_The request_
Reproduce all entries precisely as they are written.

==== Dataset excerpts ====

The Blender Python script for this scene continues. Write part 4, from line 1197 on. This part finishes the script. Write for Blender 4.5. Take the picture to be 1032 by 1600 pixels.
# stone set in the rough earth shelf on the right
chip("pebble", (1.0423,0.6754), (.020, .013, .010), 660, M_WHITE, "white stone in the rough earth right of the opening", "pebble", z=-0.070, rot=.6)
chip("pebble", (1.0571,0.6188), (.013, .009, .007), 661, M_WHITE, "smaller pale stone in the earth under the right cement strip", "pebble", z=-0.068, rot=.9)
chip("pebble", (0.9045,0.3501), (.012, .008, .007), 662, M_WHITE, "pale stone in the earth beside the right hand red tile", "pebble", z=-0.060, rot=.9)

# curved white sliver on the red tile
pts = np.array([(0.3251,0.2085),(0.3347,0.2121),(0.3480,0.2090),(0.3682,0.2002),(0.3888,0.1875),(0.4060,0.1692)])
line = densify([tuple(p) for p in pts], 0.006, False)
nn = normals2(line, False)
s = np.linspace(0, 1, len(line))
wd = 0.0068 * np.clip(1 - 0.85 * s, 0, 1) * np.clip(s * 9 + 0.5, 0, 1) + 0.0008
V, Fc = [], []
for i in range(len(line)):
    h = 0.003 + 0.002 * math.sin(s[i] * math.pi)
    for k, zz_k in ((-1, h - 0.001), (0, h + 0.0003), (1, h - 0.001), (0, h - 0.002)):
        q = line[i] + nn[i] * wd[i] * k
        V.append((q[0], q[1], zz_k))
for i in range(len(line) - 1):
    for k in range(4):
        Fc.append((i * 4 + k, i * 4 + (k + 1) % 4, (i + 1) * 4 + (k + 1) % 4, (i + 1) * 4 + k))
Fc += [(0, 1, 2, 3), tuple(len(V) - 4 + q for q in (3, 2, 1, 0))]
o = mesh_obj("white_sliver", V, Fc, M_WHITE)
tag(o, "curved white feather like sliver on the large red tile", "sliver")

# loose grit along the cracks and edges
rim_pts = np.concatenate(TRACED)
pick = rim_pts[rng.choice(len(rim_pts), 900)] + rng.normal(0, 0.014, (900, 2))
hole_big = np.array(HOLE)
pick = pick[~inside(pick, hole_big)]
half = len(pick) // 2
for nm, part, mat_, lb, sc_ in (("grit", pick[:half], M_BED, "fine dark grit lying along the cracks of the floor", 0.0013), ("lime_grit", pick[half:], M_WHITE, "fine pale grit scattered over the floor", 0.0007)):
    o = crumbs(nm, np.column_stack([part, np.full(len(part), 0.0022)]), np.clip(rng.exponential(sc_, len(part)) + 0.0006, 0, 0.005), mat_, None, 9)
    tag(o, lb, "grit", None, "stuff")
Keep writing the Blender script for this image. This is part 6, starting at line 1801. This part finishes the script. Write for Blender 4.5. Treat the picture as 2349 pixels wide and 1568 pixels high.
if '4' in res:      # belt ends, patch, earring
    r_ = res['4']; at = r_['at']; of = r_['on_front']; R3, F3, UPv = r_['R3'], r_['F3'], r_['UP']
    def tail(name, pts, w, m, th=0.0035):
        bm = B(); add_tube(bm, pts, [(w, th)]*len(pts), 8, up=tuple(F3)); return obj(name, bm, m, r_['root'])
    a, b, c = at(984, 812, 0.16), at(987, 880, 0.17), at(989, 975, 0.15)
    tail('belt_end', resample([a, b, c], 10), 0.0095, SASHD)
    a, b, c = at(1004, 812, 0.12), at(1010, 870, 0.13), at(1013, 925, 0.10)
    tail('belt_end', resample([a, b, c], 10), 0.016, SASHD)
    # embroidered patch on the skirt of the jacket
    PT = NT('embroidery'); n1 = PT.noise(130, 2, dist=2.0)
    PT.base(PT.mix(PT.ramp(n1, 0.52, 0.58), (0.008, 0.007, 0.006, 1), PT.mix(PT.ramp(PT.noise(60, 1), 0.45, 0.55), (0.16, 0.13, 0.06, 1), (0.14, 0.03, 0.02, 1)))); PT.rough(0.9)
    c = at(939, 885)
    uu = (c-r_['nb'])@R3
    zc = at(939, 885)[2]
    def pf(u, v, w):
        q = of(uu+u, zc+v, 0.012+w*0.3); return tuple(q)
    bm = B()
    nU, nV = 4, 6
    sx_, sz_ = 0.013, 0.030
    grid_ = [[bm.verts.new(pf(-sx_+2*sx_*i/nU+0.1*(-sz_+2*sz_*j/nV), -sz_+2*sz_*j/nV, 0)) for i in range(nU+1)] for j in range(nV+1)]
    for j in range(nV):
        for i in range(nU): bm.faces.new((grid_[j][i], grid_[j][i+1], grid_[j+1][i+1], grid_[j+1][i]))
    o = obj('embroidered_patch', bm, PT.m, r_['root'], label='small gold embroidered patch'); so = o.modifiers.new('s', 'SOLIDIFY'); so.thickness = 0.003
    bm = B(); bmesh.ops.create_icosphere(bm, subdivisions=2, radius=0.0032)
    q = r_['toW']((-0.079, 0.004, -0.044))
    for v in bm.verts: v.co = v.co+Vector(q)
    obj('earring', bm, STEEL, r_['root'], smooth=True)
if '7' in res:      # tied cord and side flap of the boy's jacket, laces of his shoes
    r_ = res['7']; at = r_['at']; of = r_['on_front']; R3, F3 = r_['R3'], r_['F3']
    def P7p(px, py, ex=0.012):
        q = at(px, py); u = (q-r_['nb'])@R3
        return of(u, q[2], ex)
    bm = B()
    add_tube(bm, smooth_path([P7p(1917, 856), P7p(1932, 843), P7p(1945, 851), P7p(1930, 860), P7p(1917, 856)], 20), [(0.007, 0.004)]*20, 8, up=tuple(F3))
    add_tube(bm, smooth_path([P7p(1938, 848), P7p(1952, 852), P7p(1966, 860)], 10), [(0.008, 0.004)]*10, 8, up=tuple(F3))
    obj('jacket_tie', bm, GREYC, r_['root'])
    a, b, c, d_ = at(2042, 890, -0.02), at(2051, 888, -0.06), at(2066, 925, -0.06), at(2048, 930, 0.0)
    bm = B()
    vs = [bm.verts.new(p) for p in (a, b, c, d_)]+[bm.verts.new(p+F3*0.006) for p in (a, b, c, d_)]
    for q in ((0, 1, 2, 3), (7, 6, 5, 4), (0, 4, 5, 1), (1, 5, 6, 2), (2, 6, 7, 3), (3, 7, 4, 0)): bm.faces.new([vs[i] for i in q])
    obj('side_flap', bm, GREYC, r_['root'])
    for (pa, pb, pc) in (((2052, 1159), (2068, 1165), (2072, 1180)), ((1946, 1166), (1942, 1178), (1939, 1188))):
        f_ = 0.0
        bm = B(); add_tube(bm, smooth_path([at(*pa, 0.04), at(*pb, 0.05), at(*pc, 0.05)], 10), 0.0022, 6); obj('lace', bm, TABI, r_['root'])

====

_Solution to the problem_
The Blender Python script for this scene continues. Write part 4, from line 1197 on. This part finishes the script. Write for Blender 4.5. Take the picture to be 1032 by 1600 pixels.
# stone set in the rough earth shelf on the right
chip("pebble", (1.0423,0.6754), (.020, .013, .010), 660, M_WHITE, "white stone in the rough earth right of the opening", "pebble", z=-0.070, rot=.6)
chip("pebble", (1.0571,0.6188), (.013, .009, .007), 661, M_WHITE, "smaller pale stone in the earth under the right cement strip", "pebble", z=-0.068, rot=.9)
chip("pebble", (0.9045,0.3501), (.012, .008, .007), 662, M_WHITE, "pale stone in the earth beside the right hand red tile", "pebble", z=-0.060, rot=.9)

# curved white sliver on the red tile
pts = np.array([(0.3251,0.2085),(0.3347,0.2121),(0.3480,0.2090),(0.3682,0.2002),(0.3888,0.1875),(0.4060,0.1692)])
line = densify([tuple(p) for p in pts], 0.006, False)
nn = normals2(line, False)
s = np.linspace(0, 1, len(line))
wd = 0.0068 * np.clip(1 - 0.85 * s, 0, 1) * np.clip(s * 9 + 0.5, 0, 1) + 0.0008
V, Fc = [], []
for i in range(len(line)):
    h = 0.003 + 0.002 * math.sin(s[i] * math.pi)
    for k, zz_k in ((-1, h - 0.001), (0, h + 0.0003), (1, h - 0.001), (0, h - 0.002)):
        q = line[i] + nn[i] * wd[i] * k
        V.append((q[0], q[1], zz_k))
for i in range(len(line) - 1):
    for k in range(4):
        Fc.append((i * 4 + k, i * 4 + (k + 1) % 4, (i + 1) * 4 + (k + 1) % 4, (i + 1) * 4 + k))
Fc += [(0, 1, 2, 3), tuple(len(V) - 4 + q for q in (3, 2, 1, 0))]
o = mesh_obj("white_sliver", V, Fc, M_WHITE)
tag(o, "curved white feather like sliver on the large red tile", "sliver")

# loose grit along the cracks and edges
rim_pts = np.concatenate(TRACED)
pick = rim_pts[rng.choice(len(rim_pts), 900)] + rng.normal(0, 0.014, (900, 2))
hole_big = np.array(HOLE)
pick = pick[~inside(pick, hole_big)]
half = len(pick) // 2
for nm, part, mat_, lb, sc_ in (("grit", pick[:half], M_BED, "fine dark grit lying along the cracks of the floor", 0.0013), ("lime_grit", pick[half:], M_WHITE, "fine pale grit scattered over the floor", 0.0007)):
    o = crumbs(nm, np.column_stack([part, np.full(len(part), 0.0022)]), np.clip(rng.exponential(sc_, len(part)) + 0.0006, 0, 0.005), mat_, None, 9)
    tag(o, lb, "grit", None, "stuff")
Keep writing the Blender script for this image. This is part 6, starting at line 1801. This part finishes the script. Write for Blender 4.5. Treat the picture as 2349 pixels wide and 1568 pixels high.
if '4' in res:      # belt ends, patch, earring
    r_ = res['4']; at = r_['at']; of = r_['on_front']; R3, F3, UPv = r_['R3'], r_['F3'], r_['UP']
    def tail(name, pts, w, m, th=0.0035):
        bm = B(); add_tube(bm, pts, [(w, th)]*len(pts), 8, up=tuple(F3)); return obj(name, bm, m, r_['root'])
    a, b, c = at(984, 812, 0.16), at(987, 880, 0.17), at(989, 975, 0.15)
    tail('belt_end', resample([a, b, c], 10), 0.0095, SASHD)
    a, b, c = at(1004, 812, 0.12), at(1010, 870, 0.13), at(1013, 925, 0.10)
    tail('belt_end', resample([a, b, c], 10), 0.016, SASHD)
    # embroidered patch on the skirt of the jacket
    PT = NT('embroidery'); n1 = PT.noise(130, 2, dist=2.0)
    PT.base(PT.mix(PT.ramp(n1, 0.52, 0.58), (0.008, 0.007, 0.006, 1), PT.mix(PT.ramp(PT.noise(60, 1), 0.45, 0.55), (0.16, 0.13, 0.06, 1), (0.14, 0.03, 0.02, 1)))); PT.rough(0.9)
    c = at(939, 885)
    uu = (c-r_['nb'])@R3
    zc = at(939, 885)[2]
    def pf(u, v, w):
        q = of(uu+u, zc+v, 0.012+w*0.3); return tuple(q)
    bm = B()
    nU, nV = 4, 6
    sx_, sz_ = 0.013, 0.030
    grid_ = [[bm.verts.new(pf(-sx_+2*sx_*i/nU+0.1*(-sz_+2*sz_*j/nV), -sz_+2*sz_*j/nV, 0)) for i in range(nU+1)] for j in range(nV+1)]
    for j in range(nV):
        for i in range(nU): bm.faces.new((grid_[j][i], grid_[j][i+1], grid_[j+1][i+1], grid_[j+1][i]))
    o = obj('embroidered_patch', bm, PT.m, r_['root'], label='small gold embroidered patch'); so = o.modifiers.new('s', 'SOLIDIFY'); so.thickness = 0.003
    bm = B(); bmesh.ops.create_icosphere(bm, subdivisions=2, radius=0.0032)
    q = r_['toW']((-0.079, 0.004, -0.044))
    for v in bm.verts: v.co = v.co+Vector(q)
    obj('earring', bm, STEEL, r_['root'], smooth=True)
if '7' in res:      # tied cord and side flap of the boy's jacket, laces of his shoes
    r_ = res['7']; at = r_['at']; of = r_['on_front']; R3, F3 = r_['R3'], r_['F3']
    def P7p(px, py, ex=0.012):
        q = at(px, py); u = (q-r_['nb'])@R3
        return of(u, q[2], ex)
    bm = B()
    add_tube(bm, smooth_path([P7p(1917, 856), P7p(1932, 843), P7p(1945, 851), P7p(1930, 860), P7p(1917, 856)], 20), [(0.007, 0.004)]*20, 8, up=tuple(F3))
    add_tube(bm, smooth_path([P7p(1938, 848), P7p(1952, 852), P7p(1966, 860)], 10), [(0.008, 0.004)]*10, 8, up=tuple(F3))
    obj('jacket_tie', bm, GREYC, r_['root'])
    a, b, c, d_ = at(2042, 890, -0.02), at(2051, 888, -0.06), at(2066, 925, -0.06), at(2048, 930, 0.0)
    bm = B()
    vs = [bm.verts.new(p) for p in (a, b, c, d_)]+[bm.verts.new(p+F3*0.006) for p in (a, b, c, d_)]
    for q in ((0, 1, 2, 3), (7, 6, 5, 4), (0, 4, 5, 1), (1, 5, 6, 2), (2, 6, 7, 3), (3, 7, 4, 0)): bm.faces.new([vs[i] for i in q])
    obj('side_flap', bm, GREYC, r_['root'])
    for (pa, pb, pc) in (((2052, 1159), (2068, 1165), (2072, 1180)), ((1946, 1166), (1942, 1178), (1939, 1188))):
        f_ = 0.0
        bm = B(); add_tube(bm, smooth_path([at(*pa, 0.04), at(*pb, 0.05), at(*pc, 0.05)], 10), 0.0022, 6); obj('lace', bm, TABI, r_['root'])